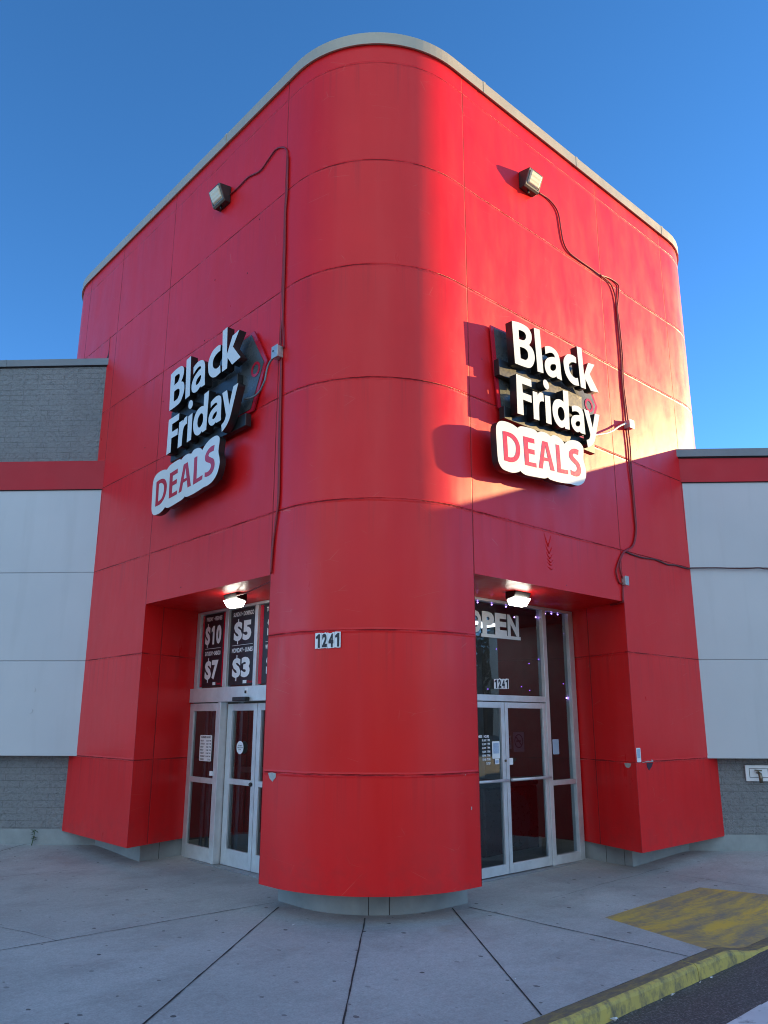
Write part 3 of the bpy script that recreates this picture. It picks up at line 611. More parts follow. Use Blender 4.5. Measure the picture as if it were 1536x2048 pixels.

□ □ □

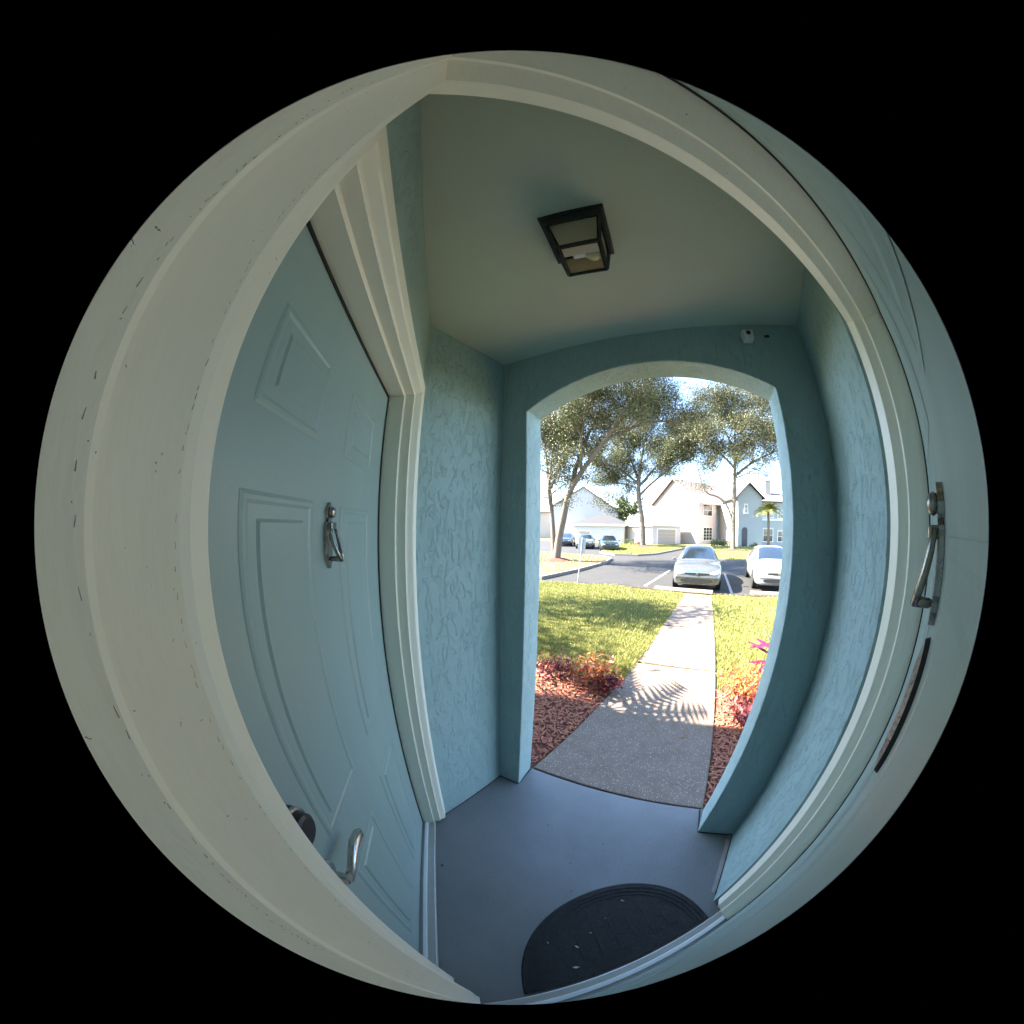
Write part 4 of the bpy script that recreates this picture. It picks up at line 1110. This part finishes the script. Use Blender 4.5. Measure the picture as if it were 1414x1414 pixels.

□ □ □

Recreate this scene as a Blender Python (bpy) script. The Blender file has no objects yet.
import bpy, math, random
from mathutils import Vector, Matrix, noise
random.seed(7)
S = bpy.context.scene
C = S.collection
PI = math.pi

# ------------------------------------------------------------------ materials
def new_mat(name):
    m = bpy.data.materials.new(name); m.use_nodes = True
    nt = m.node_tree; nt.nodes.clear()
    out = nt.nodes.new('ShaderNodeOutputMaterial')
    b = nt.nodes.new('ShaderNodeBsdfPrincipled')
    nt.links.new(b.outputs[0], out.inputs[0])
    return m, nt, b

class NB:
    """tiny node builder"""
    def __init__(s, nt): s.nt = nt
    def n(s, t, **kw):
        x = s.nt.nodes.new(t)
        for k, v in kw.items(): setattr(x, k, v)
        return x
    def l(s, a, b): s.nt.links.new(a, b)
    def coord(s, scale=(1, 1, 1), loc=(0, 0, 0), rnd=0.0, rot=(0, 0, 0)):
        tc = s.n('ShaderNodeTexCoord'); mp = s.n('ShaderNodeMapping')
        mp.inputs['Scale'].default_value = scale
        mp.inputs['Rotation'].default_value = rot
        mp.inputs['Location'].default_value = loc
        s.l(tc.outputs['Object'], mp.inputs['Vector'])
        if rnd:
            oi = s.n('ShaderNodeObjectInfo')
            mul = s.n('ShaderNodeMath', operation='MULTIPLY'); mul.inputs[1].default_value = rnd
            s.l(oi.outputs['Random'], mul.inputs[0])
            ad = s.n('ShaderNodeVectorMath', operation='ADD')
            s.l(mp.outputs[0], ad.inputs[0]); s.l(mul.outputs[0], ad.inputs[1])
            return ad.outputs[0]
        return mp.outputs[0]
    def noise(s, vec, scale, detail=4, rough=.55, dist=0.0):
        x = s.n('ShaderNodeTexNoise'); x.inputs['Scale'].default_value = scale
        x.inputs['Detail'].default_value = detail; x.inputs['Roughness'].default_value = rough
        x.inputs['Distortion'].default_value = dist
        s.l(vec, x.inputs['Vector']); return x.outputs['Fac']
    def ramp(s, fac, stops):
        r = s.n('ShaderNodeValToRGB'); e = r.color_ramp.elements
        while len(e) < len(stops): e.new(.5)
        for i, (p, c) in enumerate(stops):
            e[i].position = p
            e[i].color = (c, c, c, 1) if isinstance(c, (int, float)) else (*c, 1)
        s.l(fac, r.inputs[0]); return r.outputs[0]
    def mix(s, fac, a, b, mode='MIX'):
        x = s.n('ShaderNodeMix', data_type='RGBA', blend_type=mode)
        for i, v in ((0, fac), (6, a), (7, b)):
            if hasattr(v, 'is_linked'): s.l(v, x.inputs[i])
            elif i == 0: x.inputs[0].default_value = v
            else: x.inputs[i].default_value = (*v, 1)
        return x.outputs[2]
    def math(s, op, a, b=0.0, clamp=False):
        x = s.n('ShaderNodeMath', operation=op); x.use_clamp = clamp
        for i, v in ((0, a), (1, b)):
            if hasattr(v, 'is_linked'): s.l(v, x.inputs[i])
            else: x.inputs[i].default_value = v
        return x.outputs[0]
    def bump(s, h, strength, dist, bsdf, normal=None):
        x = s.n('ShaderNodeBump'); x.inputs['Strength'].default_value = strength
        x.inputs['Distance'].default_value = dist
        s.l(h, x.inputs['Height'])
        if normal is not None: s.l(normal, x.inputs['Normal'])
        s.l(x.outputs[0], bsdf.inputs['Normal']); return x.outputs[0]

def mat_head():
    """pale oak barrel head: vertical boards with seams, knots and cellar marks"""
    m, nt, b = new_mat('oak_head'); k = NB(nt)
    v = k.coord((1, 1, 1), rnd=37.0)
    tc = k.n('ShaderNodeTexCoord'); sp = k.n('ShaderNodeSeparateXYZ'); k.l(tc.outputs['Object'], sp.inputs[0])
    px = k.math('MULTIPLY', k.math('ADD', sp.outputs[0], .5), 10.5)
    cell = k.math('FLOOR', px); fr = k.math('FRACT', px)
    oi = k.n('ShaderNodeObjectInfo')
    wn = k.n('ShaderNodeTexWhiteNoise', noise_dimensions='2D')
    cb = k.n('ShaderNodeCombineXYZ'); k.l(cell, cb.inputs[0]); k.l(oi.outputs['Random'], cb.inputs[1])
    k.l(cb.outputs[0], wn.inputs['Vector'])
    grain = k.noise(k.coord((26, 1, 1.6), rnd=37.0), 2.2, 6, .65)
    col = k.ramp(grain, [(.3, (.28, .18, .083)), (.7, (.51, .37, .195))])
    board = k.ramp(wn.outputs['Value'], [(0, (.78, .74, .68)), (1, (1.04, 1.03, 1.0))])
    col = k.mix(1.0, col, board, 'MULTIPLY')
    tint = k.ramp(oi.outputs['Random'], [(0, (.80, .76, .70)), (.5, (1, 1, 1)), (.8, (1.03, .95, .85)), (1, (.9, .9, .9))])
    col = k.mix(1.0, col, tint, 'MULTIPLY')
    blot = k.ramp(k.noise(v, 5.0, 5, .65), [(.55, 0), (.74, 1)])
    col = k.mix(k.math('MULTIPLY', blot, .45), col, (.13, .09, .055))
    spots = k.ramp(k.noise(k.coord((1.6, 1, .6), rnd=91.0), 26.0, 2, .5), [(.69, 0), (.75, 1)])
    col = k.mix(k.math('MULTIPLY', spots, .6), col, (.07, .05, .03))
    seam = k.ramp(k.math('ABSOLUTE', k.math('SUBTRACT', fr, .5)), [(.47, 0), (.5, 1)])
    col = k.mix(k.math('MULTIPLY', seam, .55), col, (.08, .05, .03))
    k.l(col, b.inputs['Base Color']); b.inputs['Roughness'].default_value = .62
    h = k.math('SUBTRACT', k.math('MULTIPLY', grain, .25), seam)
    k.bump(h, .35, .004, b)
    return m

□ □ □

Go through the records line by line and count those containing the string "Blender". Give only the total.

3